- EXERCISE REQUIREMENTS
Reproduce the entire listing word for word.

- INFORMATION SUPPLIED
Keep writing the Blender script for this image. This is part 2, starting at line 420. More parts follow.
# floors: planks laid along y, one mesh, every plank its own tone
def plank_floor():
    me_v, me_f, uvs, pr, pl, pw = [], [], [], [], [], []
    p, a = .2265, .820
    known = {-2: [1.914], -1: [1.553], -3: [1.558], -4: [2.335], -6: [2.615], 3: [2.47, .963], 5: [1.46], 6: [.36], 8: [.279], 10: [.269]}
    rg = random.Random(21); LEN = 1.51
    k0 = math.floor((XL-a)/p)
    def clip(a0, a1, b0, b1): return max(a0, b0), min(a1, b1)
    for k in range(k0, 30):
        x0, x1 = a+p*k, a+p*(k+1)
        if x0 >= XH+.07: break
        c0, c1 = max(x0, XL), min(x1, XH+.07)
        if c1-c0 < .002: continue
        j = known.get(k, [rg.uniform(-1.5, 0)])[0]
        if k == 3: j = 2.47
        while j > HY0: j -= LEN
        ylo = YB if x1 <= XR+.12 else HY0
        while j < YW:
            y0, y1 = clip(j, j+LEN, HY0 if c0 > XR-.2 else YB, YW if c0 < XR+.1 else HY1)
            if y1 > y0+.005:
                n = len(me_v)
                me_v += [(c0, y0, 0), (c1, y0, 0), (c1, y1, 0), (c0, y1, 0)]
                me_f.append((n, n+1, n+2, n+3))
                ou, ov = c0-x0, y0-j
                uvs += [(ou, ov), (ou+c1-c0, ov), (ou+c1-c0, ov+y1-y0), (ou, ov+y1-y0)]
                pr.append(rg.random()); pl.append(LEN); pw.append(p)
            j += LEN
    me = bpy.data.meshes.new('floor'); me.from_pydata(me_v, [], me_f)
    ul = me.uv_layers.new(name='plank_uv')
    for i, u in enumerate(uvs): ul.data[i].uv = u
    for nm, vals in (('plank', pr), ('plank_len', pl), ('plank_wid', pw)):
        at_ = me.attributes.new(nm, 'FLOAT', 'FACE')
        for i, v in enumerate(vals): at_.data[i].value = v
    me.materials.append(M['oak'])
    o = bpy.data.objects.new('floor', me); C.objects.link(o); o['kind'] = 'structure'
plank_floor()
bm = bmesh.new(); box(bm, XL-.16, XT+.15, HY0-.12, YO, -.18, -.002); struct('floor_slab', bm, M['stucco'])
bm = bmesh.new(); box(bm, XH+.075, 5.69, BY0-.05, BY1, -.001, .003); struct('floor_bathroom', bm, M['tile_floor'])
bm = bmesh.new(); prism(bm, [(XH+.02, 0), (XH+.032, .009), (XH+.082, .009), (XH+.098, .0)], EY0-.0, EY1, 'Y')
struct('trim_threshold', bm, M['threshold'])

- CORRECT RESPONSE
Keep writing the Blender script for this image. This is part 2, starting at line 420. More parts follow.
# floors: planks laid along y, one mesh, every plank its own tone
def plank_floor():
    me_v, me_f, uvs, pr, pl, pw = [], [], [], [], [], []
    p, a = .2265, .820
    known = {-2: [1.914], -1: [1.553], -3: [1.558], -4: [2.335], -6: [2.615], 3: [2.47, .963], 5: [1.46], 6: [.36], 8: [.279], 10: [.269]}
    rg = random.Random(21); LEN = 1.51
    k0 = math.floor((XL-a)/p)
    def clip(a0, a1, b0, b1): return max(a0, b0), min(a1, b1)
    for k in range(k0, 30):
        x0, x1 = a+p*k, a+p*(k+1)
        if x0 >= XH+.07: break
        c0, c1 = max(x0, XL), min(x1, XH+.07)
        if c1-c0 < .002: continue
        j = known.get(k, [rg.uniform(-1.5, 0)])[0]
        if k == 3: j = 2.47
        while j > HY0: j -= LEN
        ylo = YB if x1 <= XR+.12 else HY0
        while j < YW:
            y0, y1 = clip(j, j+LEN, HY0 if c0 > XR-.2 else YB, YW if c0 < XR+.1 else HY1)
            if y1 > y0+.005:
                n = len(me_v)
                me_v += [(c0, y0, 0), (c1, y0, 0), (c1, y1, 0), (c0, y1, 0)]
                me_f.append((n, n+1, n+2, n+3))
                ou, ov = c0-x0, y0-j
                uvs += [(ou, ov), (ou+c1-c0, ov), (ou+c1-c0, ov+y1-y0), (ou, ov+y1-y0)]
                pr.append(rg.random()); pl.append(LEN); pw.append(p)
            j += LEN
    me = bpy.data.meshes.new('floor'); me.from_pydata(me_v, [], me_f)
    ul = me.uv_layers.new(name='plank_uv')
    for i, u in enumerate(uvs): ul.data[i].uv = u
    for nm, vals in (('plank', pr), ('plank_len', pl), ('plank_wid', pw)):
        at_ = me.attributes.new(nm, 'FLOAT', 'FACE')
        for i, v in enumerate(vals): at_.data[i].value = v
    me.materials.append(M['oak'])
    o = bpy.data.objects.new('floor', me); C.objects.link(o); o['kind'] = 'structure'
plank_floor()
bm = bmesh.new(); box(bm, XL-.16, XT+.15, HY0-.12, YO, -.18, -.002); struct('floor_slab', bm, M['stucco'])
bm = bmesh.new(); box(bm, XH+.075, 5.69, BY0-.05, BY1, -.001, .003); struct('floor_bathroom', bm, M['tile_floor'])
bm = bmesh.new(); prism(bm, [(XH+.02, 0), (XH+.032, .009), (XH+.082, .009), (XH+.098, .0)], EY0-.0, EY1, 'Y')
struct('trim_threshold', bm, M['threshold'])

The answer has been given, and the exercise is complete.